Retype only what runs from the first line of the listing to the line holding "R = math.radians", both included. Do not retype the pictures.
------------------------------------
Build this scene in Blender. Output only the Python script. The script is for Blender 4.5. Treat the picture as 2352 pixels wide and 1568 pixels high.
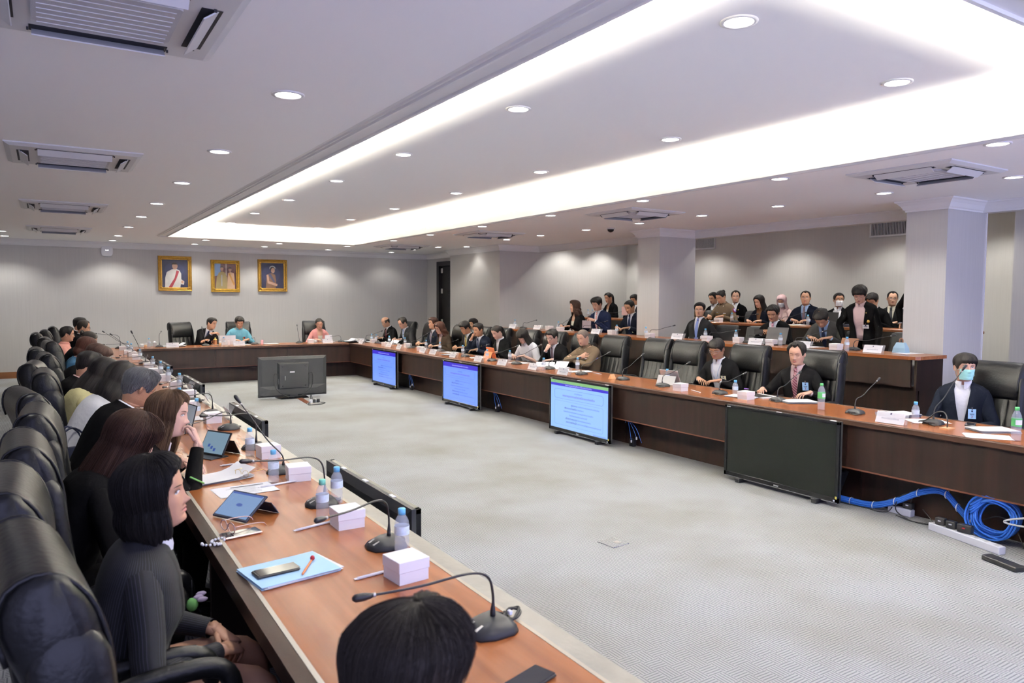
import bpy, math, random
import numpy as np
from mathutils import Matrix, Vector

for _o in list(bpy.data.objects):
    bpy.data.objects.remove(_o, do_unlink=True)
SC = bpy.context.scene
COL = SC.collection
R = math.radians

# ---------------------------------------------------------------- camera
cam_d = bpy.data.cameras.new('camera')
cam = bpy.data.objects.new('camera', cam_d)
COL.objects.link(cam)
cam_d.sensor_width = 36.0
cam_d.lens = 36.0 * 1695.0 / 2352.0
cam_d.clip_start = 0.05
cam_d.clip_end = 100
_yaw, _pitch, _roll = R(32.3), R(3.31), R(0.286)
_f = Vector((math.sin(_yaw) * math.cos(_pitch), math.cos(_yaw) * math.cos(_pitch), -math.sin(_pitch)))
_r = Vector((math.cos(_yaw), -math.sin(_yaw), 0))
_u = _r.cross(_f)
_r2 = math.cos(_roll) * _r + math.sin(_roll) * _u
_u2 = -math.sin(_roll) * _r + math.cos(_roll) * _u
cam.matrix_world = Matrix(((_r2.x, _u2.x, -_f.x, 0), (_r2.y, _u2.y, -_f.y, 0), (_r2.z, _u2.z, -_f.z, 1.76), (0, 0, 0, 1)))
cam_d.dof.use_dof = True
cam_d.dof.focus_distance = 7.0
cam_d.dof.aperture_fstop = 4.5
SC.camera = cam

# ---------------------------------------------------------------- world, exposure
W = bpy.data.worlds.new('world')
SC.world = W
W.use_nodes = True
W.node_tree.nodes['Background'].inputs[0].default_value = (0.55, 0.58, 1.0, 1)
W.node_tree.nodes['Background'].inputs[1].default_value = 1.9
SC.view_settings.view_transform = 'Standard'
SC.view_settings.look = 'None'
SC.view_settings.gamma = 1
SC.view_settings.use_curve_mapping = False
SC.view_settings.exposure = 1.0
SPOT_W = 36.0       # one recessed downlight
COVE_E = 560.0       # cove strips round the raised ceiling
random.seed(7)
RNG = np.random.default_rng(11)

# ---------------------------------------------------------------- materials
MATS = {}


def mat(name, col, rough=0.5, metal=0.0, spec=0.5, emit=None, es=1.0, trans=0.0, ior=1.45, coat=0.0, bump=None, var=None, sheen=0.0, alpha=1.0):
    """plain procedural material; bump=(scale,strength), var=(scale,amount) colour noise"""
    if name in MATS:
        return MATS[name]
    m = bpy.data.materials.new(name)
    m.use_nodes = True
    nt = m.node_tree
    b = nt.nodes['Principled BSDF']
    b.inputs['Base Color'].default_value = (*col, 1)
    b.inputs['Roughness'].default_value = rough
    b.inputs['Metallic'].default_value = metal
    b.inputs['Specular IOR Level'].default_value = spec
    b.inputs['IOR'].default_value = ior
    b.inputs['Transmission Weight'].default_value = trans
    b.inputs['Coat Weight'].default_value = coat
    b.inputs['Alpha'].default_value = alpha
    if sheen:
        b.inputs['Sheen Weight'].default_value = sheen
        b.inputs['Sheen Roughness'].default_value = 0.5
    if emit:
        b.inputs['Emission Color'].default_value = (*emit, 1)
        b.inputs['Emission Strength'].default_value = es
    if bump or var:
        tc = nt.nodes.new('ShaderNodeTexCoord')
    if var:
        n = nt.nodes.new('ShaderNodeTexNoise')
        n.inputs['Scale'].default_value = var[0]
        n.inputs['Detail'].default_value = 4
        nt.links.new(tc.outputs['Object'], n.inputs['Vector'])
        mx = nt.nodes.new('ShaderNodeMix')
        mx.data_type = 'RGBA'
        a = var[1]
        mx.inputs[6].default_value = (*[max(0, c * (1 - a)) for c in col], 1)
        mx.inputs[7].default_value = (*[min(1, c * (1 + a)) for c in col], 1)
        nt.links.new(n.outputs['Fac'], mx.inputs[0])
        nt.links.new(mx.outputs[2], b.inputs['Base Color'])
    if bump:
        n2 = nt.nodes.new('ShaderNodeTexNoise')
        n2.inputs['Scale'].default_value = bump[0]
        n2.inputs['Detail'].default_value = 3
        nt.links.new(tc.outputs['Object'], n2.inputs['Vector'])
        bp = nt.nodes.new('ShaderNodeBump')
        bp.inputs['Strength'].default_value = bump[1]
        bp.inputs['Distance'].default_value = 0.02
        nt.links.new(n2.outputs['Fac'], bp.inputs['Height'])
        nt.links.new(bp.outputs['Normal'], b.inputs['Normal'])
    MATS[name] = m
    return m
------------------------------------
Answer to this exercise ::
Build this scene in Blender. Output only the Python script. The script is for Blender 4.5. Treat the picture as 2352 pixels wide and 1568 pixels high.
import bpy, math, random
import numpy as np
from mathutils import Matrix, Vector

for _o in list(bpy.data.objects):
    bpy.data.objects.remove(_o, do_unlink=True)
SC = bpy.context.scene
COL = SC.collection
R = math.radians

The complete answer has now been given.